Exercise requirements ▸ Read the data and repeat all of it exactly.

Data ▸

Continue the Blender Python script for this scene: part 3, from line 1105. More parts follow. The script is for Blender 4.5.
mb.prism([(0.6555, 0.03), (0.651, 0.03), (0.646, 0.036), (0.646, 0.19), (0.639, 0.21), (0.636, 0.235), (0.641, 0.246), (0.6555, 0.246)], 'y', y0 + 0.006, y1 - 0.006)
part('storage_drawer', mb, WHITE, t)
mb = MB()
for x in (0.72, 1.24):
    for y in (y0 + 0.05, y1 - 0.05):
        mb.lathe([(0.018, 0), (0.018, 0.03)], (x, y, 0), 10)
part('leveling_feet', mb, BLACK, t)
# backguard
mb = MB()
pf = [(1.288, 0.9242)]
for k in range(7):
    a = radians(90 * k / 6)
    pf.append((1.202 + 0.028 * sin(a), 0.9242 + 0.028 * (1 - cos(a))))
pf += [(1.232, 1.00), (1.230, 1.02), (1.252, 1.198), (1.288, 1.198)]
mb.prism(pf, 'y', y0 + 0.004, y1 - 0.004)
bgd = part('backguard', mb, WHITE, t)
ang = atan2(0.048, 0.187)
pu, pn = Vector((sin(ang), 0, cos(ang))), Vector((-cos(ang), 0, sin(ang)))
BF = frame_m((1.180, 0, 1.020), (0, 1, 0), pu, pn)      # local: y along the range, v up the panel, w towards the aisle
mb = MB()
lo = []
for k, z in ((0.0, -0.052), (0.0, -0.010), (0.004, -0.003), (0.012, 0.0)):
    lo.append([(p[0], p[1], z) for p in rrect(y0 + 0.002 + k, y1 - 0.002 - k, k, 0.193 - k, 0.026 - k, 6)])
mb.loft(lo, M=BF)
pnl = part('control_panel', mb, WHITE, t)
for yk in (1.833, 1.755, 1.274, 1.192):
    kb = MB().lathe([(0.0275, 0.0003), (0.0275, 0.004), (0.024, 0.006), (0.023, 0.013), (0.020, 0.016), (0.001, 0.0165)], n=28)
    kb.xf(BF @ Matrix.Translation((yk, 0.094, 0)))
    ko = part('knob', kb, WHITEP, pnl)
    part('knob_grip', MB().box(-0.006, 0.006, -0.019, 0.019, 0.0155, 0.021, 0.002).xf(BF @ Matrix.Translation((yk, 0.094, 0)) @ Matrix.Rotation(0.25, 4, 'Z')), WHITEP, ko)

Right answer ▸
Continue the Blender Python script for this scene: part 3, from line 1105. More parts follow. The script is for Blender 4.5.
mb.prism([(0.6555, 0.03), (0.651, 0.03), (0.646, 0.036), (0.646, 0.19), (0.639, 0.21), (0.636, 0.235), (0.641, 0.246), (0.6555, 0.246)], 'y', y0 + 0.006, y1 - 0.006)
part('storage_drawer', mb, WHITE, t)
mb = MB()
for x in (0.72, 1.24):
    for y in (y0 + 0.05, y1 - 0.05):
        mb.lathe([(0.018, 0), (0.018, 0.03)], (x, y, 0), 10)
part('leveling_feet', mb, BLACK, t)
# backguard
mb = MB()
pf = [(1.288, 0.9242)]
for k in range(7):
    a = radians(90 * k / 6)
    pf.append((1.202 + 0.028 * sin(a), 0.9242 + 0.028 * (1 - cos(a))))
pf += [(1.232, 1.00), (1.230, 1.02), (1.252, 1.198), (1.288, 1.198)]
mb.prism(pf, 'y', y0 + 0.004, y1 - 0.004)
bgd = part('backguard', mb, WHITE, t)
ang = atan2(0.048, 0.187)
pu, pn = Vector((sin(ang), 0, cos(ang))), Vector((-cos(ang), 0, sin(ang)))
BF = frame_m((1.180, 0, 1.020), (0, 1, 0), pu, pn)      # local: y along the range, v up the panel, w towards the aisle
mb = MB()
lo = []
for k, z in ((0.0, -0.052), (0.0, -0.010), (0.004, -0.003), (0.012, 0.0)):
    lo.append([(p[0], p[1], z) for p in rrect(y0 + 0.002 + k, y1 - 0.002 - k, k, 0.193 - k, 0.026 - k, 6)])
mb.loft(lo, M=BF)
pnl = part('control_panel', mb, WHITE, t)
for yk in (1.833, 1.755, 1.274, 1.192):
    kb = MB().lathe([(0.0275, 0.0003), (0.0275, 0.004), (0.024, 0.006), (0.023, 0.013), (0.020, 0.016), (0.001, 0.0165)], n=28)
    kb.xf(BF @ Matrix.Translation((yk, 0.094, 0)))
    ko = part('knob', kb, WHITEP, pnl)
    part('knob_grip', MB().box(-0.006, 0.006, -0.019, 0.019, 0.0155, 0.021, 0.002).xf(BF @ Matrix.Translation((yk, 0.094, 0)) @ Matrix.Rotation(0.25, 4, 'Z')), WHITEP, ko)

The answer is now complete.